## YOUR INSTRUCTIONS
Write out each line of the material again, word for word.

## INPUT

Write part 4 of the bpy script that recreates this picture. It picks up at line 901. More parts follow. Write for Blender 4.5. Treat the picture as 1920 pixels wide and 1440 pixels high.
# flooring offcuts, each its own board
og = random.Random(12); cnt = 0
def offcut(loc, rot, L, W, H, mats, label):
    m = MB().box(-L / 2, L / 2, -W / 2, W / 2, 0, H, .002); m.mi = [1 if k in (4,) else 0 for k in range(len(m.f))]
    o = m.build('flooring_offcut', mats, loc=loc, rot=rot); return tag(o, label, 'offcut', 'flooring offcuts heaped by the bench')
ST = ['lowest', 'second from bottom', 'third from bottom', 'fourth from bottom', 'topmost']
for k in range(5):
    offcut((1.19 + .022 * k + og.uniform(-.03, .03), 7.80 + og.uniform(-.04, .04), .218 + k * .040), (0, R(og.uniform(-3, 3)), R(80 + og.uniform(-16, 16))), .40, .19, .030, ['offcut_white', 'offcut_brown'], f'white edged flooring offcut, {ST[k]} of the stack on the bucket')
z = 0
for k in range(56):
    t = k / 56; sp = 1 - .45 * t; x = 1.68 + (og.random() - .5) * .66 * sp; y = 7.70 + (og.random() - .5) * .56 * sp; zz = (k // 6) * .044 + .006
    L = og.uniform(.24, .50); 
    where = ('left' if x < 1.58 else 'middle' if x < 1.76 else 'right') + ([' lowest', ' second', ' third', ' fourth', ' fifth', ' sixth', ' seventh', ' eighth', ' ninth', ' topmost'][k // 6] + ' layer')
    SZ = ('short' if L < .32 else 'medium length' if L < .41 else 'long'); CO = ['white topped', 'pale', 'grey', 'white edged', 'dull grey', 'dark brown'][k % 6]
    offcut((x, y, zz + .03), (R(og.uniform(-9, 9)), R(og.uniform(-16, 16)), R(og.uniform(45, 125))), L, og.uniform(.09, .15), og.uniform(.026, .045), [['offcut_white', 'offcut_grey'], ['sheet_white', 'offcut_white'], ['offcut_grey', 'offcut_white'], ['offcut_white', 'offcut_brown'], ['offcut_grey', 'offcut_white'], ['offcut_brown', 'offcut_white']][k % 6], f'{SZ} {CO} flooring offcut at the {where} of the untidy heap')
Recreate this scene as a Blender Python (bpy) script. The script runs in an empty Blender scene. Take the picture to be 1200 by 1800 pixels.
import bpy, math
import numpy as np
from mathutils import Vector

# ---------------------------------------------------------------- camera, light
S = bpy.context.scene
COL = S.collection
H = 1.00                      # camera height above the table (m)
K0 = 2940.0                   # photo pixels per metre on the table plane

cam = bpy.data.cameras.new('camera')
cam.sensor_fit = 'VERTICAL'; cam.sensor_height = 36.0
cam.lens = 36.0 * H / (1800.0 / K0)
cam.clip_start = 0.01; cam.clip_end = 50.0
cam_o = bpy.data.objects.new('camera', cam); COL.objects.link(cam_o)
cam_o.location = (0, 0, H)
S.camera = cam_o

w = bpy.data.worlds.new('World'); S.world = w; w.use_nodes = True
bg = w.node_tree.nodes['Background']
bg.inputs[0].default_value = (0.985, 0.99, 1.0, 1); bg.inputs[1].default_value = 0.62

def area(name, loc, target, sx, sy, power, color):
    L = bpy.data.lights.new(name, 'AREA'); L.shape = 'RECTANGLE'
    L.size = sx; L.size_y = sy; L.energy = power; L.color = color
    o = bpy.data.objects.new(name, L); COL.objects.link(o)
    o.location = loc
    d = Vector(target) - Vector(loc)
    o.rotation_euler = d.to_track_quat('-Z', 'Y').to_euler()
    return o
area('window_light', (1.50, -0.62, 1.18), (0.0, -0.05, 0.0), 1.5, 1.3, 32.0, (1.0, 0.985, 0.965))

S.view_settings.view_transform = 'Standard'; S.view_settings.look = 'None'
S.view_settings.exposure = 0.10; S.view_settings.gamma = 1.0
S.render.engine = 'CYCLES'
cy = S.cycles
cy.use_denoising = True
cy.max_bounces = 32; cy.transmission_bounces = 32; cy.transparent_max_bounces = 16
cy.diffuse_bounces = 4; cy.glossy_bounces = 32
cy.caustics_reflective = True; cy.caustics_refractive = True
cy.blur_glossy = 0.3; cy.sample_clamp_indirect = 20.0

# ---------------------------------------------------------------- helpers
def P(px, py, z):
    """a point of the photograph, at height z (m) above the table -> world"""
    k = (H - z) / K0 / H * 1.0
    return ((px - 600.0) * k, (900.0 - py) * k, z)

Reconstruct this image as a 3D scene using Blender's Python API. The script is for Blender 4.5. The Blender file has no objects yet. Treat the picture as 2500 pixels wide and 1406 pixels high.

## ANSWER
Write part 4 of the bpy script that recreates this picture. It picks up at line 901. More parts follow. Write for Blender 4.5. Treat the picture as 1920 pixels wide and 1440 pixels high.
# flooring offcuts, each its own board
og = random.Random(12); cnt = 0
def offcut(loc, rot, L, W, H, mats, label):
    m = MB().box(-L / 2, L / 2, -W / 2, W / 2, 0, H, .002); m.mi = [1 if k in (4,) else 0 for k in range(len(m.f))]
    o = m.build('flooring_offcut', mats, loc=loc, rot=rot); return tag(o, label, 'offcut', 'flooring offcuts heaped by the bench')
ST = ['lowest', 'second from bottom', 'third from bottom', 'fourth from bottom', 'topmost']
for k in range(5):
    offcut((1.19 + .022 * k + og.uniform(-.03, .03), 7.80 + og.uniform(-.04, .04), .218 + k * .040), (0, R(og.uniform(-3, 3)), R(80 + og.uniform(-16, 16))), .40, .19, .030, ['offcut_white', 'offcut_brown'], f'white edged flooring offcut, {ST[k]} of the stack on the bucket')
z = 0
for k in range(56):
    t = k / 56; sp = 1 - .45 * t; x = 1.68 + (og.random() - .5) * .66 * sp; y = 7.70 + (og.random() - .5) * .56 * sp; zz = (k // 6) * .044 + .006
    L = og.uniform(.24, .50); 
    where = ('left' if x < 1.58 else 'middle' if x < 1.76 else 'right') + ([' lowest', ' second', ' third', ' fourth', ' fifth', ' sixth', ' seventh', ' eighth', ' ninth', ' topmost'][k // 6] + ' layer')
    SZ = ('short' if L < .32 else 'medium length' if L < .41 else 'long'); CO = ['white topped', 'pale', 'grey', 'white edged', 'dull grey', 'dark brown'][k % 6]
    offcut((x, y, zz + .03), (R(og.uniform(-9, 9)), R(og.uniform(-16, 16)), R(og.uniform(45, 125))), L, og.uniform(.09, .15), og.uniform(.026, .045), [['offcut_white', 'offcut_grey'], ['sheet_white', 'offcut_white'], ['offcut_grey', 'offcut_white'], ['offcut_white', 'offcut_brown'], ['offcut_grey', 'offcut_white'], ['offcut_brown', 'offcut_white']][k % 6], f'{SZ} {CO} flooring offcut at the {where} of the untidy heap')
Recreate this scene as a Blender Python (bpy) script. The script runs in an empty Blender scene. Take the picture to be 1200 by 1800 pixels.
import bpy, math
import numpy as np
from mathutils import Vector

# ---------------------------------------------------------------- camera, light
S = bpy.context.scene
COL = S.collection
H = 1.00                      # camera height above the table (m)
K0 = 2940.0                   # photo pixels per metre on the table plane

cam = bpy.data.cameras.new('camera')
cam.sensor_fit = 'VERTICAL'; cam.sensor_height = 36.0
cam.lens = 36.0 * H / (1800.0 / K0)
cam.clip_start = 0.01; cam.clip_end = 50.0
cam_o = bpy.data.objects.new('camera', cam); COL.objects.link(cam_o)
cam_o.location = (0, 0, H)
S.camera = cam_o

w = bpy.data.worlds.new('World'); S.world = w; w.use_nodes = True
bg = w.node_tree.nodes['Background']
bg.inputs[0].default_value = (0.985, 0.99, 1.0, 1); bg.inputs[1].default_value = 0.62

def area(name, loc, target, sx, sy, power, color):
    L = bpy.data.lights.new(name, 'AREA'); L.shape = 'RECTANGLE'
    L.size = sx; L.size_y = sy; L.energy = power; L.color = color
    o = bpy.data.objects.new(name, L); COL.objects.link(o)
    o.location = loc
    d = Vector(target) - Vector(loc)
    o.rotation_euler = d.to_track_quat('-Z', 'Y').to_euler()
    return o
area('window_light', (1.50, -0.62, 1.18), (0.0, -0.05, 0.0), 1.5, 1.3, 32.0, (1.0, 0.985, 0.965))

S.view_settings.view_transform = 'Standard'; S.view_settings.look = 'None'
S.view_settings.exposure = 0.10; S.view_settings.gamma = 1.0
S.render.engine = 'CYCLES'
cy = S.cycles
cy.use_denoising = True
cy.max_bounces = 32; cy.transmission_bounces = 32; cy.transparent_max_bounces = 16
cy.diffuse_bounces = 4; cy.glossy_bounces = 32
cy.caustics_reflective = True; cy.caustics_refractive = True
cy.blur_glossy = 0.3; cy.sample_clamp_indirect = 20.0

# ---------------------------------------------------------------- helpers
def P(px, py, z):
    """a point of the photograph, at height z (m) above the table -> world"""
    k = (H - z) / K0 / H * 1.0
    return ((px - 600.0) * k, (900.0 - py) * k, z)

Reconstruct this image as a 3D scene using Blender's Python API. The script is for Blender 4.5. The Blender file has no objects yet. Treat the picture as 2500 pixels wide and 1406 pixels high.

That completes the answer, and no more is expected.